(Scene script records)
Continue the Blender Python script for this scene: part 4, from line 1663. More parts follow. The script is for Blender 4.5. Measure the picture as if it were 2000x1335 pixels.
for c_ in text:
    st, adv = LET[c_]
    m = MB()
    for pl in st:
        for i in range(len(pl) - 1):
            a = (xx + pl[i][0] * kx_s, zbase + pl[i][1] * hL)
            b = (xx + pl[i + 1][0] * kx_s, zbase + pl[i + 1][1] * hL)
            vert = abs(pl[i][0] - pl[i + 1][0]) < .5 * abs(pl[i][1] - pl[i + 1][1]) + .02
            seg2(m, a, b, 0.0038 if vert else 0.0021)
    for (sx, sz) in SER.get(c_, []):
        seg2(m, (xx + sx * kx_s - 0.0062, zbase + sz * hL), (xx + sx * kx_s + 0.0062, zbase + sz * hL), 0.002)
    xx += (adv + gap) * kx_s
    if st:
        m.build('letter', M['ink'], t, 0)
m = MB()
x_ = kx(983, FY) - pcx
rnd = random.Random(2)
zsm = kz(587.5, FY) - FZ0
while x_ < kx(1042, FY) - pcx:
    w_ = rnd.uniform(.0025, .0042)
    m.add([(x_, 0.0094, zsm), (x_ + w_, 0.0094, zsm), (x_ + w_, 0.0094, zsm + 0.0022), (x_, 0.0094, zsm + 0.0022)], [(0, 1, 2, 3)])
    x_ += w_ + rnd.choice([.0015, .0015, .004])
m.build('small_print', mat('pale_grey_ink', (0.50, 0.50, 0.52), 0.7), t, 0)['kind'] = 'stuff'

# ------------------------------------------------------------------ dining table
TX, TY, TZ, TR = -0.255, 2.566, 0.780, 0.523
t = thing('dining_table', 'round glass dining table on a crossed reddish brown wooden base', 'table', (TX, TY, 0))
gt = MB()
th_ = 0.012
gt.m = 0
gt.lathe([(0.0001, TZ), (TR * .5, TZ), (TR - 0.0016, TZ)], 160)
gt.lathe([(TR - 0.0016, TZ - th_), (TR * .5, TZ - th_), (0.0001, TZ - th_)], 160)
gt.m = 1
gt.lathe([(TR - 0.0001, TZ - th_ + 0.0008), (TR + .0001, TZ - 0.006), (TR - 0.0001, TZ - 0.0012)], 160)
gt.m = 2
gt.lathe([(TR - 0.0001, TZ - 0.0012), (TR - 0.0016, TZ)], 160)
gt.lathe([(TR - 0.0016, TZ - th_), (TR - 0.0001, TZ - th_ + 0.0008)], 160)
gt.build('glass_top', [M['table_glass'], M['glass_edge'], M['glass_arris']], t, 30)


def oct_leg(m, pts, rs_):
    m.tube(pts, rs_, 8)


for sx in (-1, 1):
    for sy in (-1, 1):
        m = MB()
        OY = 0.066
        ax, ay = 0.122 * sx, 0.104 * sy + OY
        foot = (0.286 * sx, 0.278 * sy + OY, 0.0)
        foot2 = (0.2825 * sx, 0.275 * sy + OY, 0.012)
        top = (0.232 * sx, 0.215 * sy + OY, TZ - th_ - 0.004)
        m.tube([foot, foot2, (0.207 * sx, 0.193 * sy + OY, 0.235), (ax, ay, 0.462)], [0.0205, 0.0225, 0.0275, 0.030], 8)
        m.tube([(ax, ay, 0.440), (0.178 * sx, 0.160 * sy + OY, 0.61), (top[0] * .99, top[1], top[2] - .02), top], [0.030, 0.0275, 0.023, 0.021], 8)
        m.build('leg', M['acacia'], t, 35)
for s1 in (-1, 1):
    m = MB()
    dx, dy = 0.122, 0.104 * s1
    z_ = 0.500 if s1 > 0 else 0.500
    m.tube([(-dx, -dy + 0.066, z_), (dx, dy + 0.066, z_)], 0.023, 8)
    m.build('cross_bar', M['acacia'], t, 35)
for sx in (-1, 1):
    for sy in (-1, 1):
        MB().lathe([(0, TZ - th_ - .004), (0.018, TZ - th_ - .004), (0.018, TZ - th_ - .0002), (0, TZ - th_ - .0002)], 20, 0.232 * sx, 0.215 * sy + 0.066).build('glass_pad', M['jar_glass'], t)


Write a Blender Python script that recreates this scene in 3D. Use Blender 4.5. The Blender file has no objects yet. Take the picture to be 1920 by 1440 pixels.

» What this task involves: Copy out each record exactly as given, omitting none.

» Solution for this problem:
Continue the Blender Python script for this scene: part 4, from line 1663. More parts follow. The script is for Blender 4.5. Measure the picture as if it were 2000x1335 pixels.
for c_ in text:
    st, adv = LET[c_]
    m = MB()
    for pl in st:
        for i in range(len(pl) - 1):
            a = (xx + pl[i][0] * kx_s, zbase + pl[i][1] * hL)
            b = (xx + pl[i + 1][0] * kx_s, zbase + pl[i + 1][1] * hL)
            vert = abs(pl[i][0] - pl[i + 1][0]) < .5 * abs(pl[i][1] - pl[i + 1][1]) + .02
            seg2(m, a, b, 0.0038 if vert else 0.0021)
    for (sx, sz) in SER.get(c_, []):
        seg2(m, (xx + sx * kx_s - 0.0062, zbase + sz * hL), (xx + sx * kx_s + 0.0062, zbase + sz * hL), 0.002)
    xx += (adv + gap) * kx_s
    if st:
        m.build('letter', M['ink'], t, 0)
m = MB()
x_ = kx(983, FY) - pcx
rnd = random.Random(2)
zsm = kz(587.5, FY) - FZ0
while x_ < kx(1042, FY) - pcx:
    w_ = rnd.uniform(.0025, .0042)
    m.add([(x_, 0.0094, zsm), (x_ + w_, 0.0094, zsm), (x_ + w_, 0.0094, zsm + 0.0022), (x_, 0.0094, zsm + 0.0022)], [(0, 1, 2, 3)])
    x_ += w_ + rnd.choice([.0015, .0015, .004])
m.build('small_print', mat('pale_grey_ink', (0.50, 0.50, 0.52), 0.7), t, 0)['kind'] = 'stuff'

# ------------------------------------------------------------------ dining table
TX, TY, TZ, TR = -0.255, 2.566, 0.780, 0.523
t = thing('dining_table', 'round glass dining table on a crossed reddish brown wooden base', 'table', (TX, TY, 0))
gt = MB()
th_ = 0.012
gt.m = 0
gt.lathe([(0.0001, TZ), (TR * .5, TZ), (TR - 0.0016, TZ)], 160)
gt.lathe([(TR - 0.0016, TZ - th_), (TR * .5, TZ - th_), (0.0001, TZ - th_)], 160)
gt.m = 1
gt.lathe([(TR - 0.0001, TZ - th_ + 0.0008), (TR + .0001, TZ - 0.006), (TR - 0.0001, TZ - 0.0012)], 160)
gt.m = 2
gt.lathe([(TR - 0.0001, TZ - 0.0012), (TR - 0.0016, TZ)], 160)
gt.lathe([(TR - 0.0016, TZ - th_), (TR - 0.0001, TZ - th_ + 0.0008)], 160)
gt.build('glass_top', [M['table_glass'], M['glass_edge'], M['glass_arris']], t, 30)


def oct_leg(m, pts, rs_):
    m.tube(pts, rs_, 8)


for sx in (-1, 1):
    for sy in (-1, 1):
        m = MB()
        OY = 0.066
        ax, ay = 0.122 * sx, 0.104 * sy + OY
        foot = (0.286 * sx, 0.278 * sy + OY, 0.0)
        foot2 = (0.2825 * sx, 0.275 * sy + OY, 0.012)
        top = (0.232 * sx, 0.215 * sy + OY, TZ - th_ - 0.004)
        m.tube([foot, foot2, (0.207 * sx, 0.193 * sy + OY, 0.235), (ax, ay, 0.462)], [0.0205, 0.0225, 0.0275, 0.030], 8)
        m.tube([(ax, ay, 0.440), (0.178 * sx, 0.160 * sy + OY, 0.61), (top[0] * .99, top[1], top[2] - .02), top], [0.030, 0.0275, 0.023, 0.021], 8)
        m.build('leg', M['acacia'], t, 35)
for s1 in (-1, 1):
    m = MB()
    dx, dy = 0.122, 0.104 * s1
    z_ = 0.500 if s1 > 0 else 0.500
    m.tube([(-dx, -dy + 0.066, z_), (dx, dy + 0.066, z_)], 0.023, 8)
    m.build('cross_bar', M['acacia'], t, 35)
for sx in (-1, 1):
    for sy in (-1, 1):
        MB().lathe([(0, TZ - th_ - .004), (0.018, TZ - th_ - .004), (0.018, TZ - th_ - .0002), (0, TZ - th_ - .0002)], 20, 0.232 * sx, 0.215 * sy + 0.066).build('glass_pad', M['jar_glass'], t)


Write a Blender Python script that recreates this scene in 3D. Use Blender 4.5. The Blender file has no objects yet. Take the picture to be 1920 by 1440 pixels.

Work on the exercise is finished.